Directions: Only the number is wanted: count the lines that include the word "from".

Given records:
'''

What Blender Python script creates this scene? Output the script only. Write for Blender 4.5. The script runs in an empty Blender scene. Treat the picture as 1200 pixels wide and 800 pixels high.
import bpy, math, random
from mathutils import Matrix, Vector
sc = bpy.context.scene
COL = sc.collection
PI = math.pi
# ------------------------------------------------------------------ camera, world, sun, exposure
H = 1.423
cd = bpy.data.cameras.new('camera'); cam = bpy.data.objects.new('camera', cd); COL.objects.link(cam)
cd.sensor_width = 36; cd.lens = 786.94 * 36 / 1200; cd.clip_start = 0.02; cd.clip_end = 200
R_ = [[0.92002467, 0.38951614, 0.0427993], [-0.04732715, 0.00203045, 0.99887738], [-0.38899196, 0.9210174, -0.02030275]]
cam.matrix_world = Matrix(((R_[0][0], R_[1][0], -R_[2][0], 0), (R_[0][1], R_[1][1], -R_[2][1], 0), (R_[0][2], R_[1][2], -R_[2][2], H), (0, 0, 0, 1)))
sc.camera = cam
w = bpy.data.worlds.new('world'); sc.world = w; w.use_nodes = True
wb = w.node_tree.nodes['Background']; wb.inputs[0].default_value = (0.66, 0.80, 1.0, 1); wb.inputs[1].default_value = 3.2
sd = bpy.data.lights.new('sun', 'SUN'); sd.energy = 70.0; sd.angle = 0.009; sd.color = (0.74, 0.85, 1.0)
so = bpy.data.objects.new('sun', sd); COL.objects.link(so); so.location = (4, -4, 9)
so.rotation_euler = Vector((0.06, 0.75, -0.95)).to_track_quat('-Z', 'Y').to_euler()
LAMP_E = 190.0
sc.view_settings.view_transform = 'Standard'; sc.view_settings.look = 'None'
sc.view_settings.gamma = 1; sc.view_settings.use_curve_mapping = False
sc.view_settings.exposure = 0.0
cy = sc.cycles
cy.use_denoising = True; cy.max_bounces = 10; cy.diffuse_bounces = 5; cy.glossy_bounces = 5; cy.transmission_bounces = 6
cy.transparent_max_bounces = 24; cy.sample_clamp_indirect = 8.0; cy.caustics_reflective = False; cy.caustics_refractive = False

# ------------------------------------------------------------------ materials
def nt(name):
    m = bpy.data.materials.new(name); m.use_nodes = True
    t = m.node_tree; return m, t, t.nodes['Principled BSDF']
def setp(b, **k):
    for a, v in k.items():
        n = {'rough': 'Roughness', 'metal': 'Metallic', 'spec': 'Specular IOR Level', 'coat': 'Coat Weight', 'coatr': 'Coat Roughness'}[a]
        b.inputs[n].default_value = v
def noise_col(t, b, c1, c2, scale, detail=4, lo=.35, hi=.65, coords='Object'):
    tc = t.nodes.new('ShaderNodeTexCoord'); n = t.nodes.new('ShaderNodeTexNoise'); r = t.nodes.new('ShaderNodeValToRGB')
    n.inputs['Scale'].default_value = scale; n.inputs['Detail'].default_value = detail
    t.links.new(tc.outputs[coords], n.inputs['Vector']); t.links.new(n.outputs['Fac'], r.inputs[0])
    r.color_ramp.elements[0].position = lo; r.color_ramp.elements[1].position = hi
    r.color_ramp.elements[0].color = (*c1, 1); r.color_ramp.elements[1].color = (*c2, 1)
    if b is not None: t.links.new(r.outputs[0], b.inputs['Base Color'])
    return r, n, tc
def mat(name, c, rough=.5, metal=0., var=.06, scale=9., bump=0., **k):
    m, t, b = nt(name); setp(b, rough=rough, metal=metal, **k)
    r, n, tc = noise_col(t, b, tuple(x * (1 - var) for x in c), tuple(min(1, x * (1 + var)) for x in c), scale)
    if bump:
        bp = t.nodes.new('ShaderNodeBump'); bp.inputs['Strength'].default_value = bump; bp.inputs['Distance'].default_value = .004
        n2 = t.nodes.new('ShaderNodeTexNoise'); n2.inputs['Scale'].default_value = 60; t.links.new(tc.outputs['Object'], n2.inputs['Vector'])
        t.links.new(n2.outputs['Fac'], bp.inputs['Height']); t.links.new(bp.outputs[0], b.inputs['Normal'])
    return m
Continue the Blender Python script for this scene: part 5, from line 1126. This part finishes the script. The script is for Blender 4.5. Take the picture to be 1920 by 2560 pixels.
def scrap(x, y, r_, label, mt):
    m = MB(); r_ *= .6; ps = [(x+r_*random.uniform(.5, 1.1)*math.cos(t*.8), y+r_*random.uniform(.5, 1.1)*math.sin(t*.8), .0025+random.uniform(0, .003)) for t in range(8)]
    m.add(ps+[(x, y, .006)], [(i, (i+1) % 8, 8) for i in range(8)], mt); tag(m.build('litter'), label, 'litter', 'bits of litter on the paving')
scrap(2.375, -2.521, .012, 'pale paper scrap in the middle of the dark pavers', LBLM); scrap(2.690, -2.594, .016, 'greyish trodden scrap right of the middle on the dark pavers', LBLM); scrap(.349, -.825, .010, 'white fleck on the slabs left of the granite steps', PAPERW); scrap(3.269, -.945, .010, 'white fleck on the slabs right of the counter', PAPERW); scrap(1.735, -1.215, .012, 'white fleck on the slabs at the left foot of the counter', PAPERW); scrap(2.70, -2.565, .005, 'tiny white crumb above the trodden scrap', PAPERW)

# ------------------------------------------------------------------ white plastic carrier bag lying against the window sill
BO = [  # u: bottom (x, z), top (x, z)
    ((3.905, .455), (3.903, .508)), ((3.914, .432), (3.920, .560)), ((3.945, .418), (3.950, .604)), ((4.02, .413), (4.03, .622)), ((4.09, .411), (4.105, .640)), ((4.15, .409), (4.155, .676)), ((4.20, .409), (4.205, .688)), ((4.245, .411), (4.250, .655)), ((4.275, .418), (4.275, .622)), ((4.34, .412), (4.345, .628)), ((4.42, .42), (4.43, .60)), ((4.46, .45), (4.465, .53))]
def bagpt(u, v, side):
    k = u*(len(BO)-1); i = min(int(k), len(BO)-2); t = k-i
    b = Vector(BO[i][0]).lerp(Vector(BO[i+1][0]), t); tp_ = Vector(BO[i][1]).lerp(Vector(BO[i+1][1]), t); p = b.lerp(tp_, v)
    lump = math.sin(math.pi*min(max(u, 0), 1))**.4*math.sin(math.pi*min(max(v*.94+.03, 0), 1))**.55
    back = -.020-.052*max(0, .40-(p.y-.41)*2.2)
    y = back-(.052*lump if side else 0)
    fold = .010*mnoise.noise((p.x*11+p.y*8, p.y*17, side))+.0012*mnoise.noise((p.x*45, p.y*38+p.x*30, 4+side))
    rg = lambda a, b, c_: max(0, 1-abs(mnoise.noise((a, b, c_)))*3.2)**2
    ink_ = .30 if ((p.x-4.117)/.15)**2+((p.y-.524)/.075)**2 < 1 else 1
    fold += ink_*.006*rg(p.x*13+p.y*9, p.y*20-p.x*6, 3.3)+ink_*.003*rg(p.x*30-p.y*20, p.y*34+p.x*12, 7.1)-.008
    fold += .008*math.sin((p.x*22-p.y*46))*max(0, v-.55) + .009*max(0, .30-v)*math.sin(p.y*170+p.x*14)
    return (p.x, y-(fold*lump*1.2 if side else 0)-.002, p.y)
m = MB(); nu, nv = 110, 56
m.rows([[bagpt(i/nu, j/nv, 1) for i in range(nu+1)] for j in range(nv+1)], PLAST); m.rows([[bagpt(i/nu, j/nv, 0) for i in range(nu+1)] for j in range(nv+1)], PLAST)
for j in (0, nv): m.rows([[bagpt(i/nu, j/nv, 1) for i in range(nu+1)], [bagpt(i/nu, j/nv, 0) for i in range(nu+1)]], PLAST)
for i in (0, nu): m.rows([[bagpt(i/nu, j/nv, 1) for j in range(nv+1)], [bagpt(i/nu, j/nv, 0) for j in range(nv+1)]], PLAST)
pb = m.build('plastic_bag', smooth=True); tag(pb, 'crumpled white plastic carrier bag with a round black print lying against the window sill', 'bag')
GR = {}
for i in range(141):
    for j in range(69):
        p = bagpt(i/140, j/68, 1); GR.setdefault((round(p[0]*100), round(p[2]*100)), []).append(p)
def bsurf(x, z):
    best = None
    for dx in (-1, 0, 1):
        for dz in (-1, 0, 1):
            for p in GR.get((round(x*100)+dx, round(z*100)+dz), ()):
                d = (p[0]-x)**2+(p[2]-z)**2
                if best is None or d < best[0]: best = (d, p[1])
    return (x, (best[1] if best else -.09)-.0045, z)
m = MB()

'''

Exercise solution: 2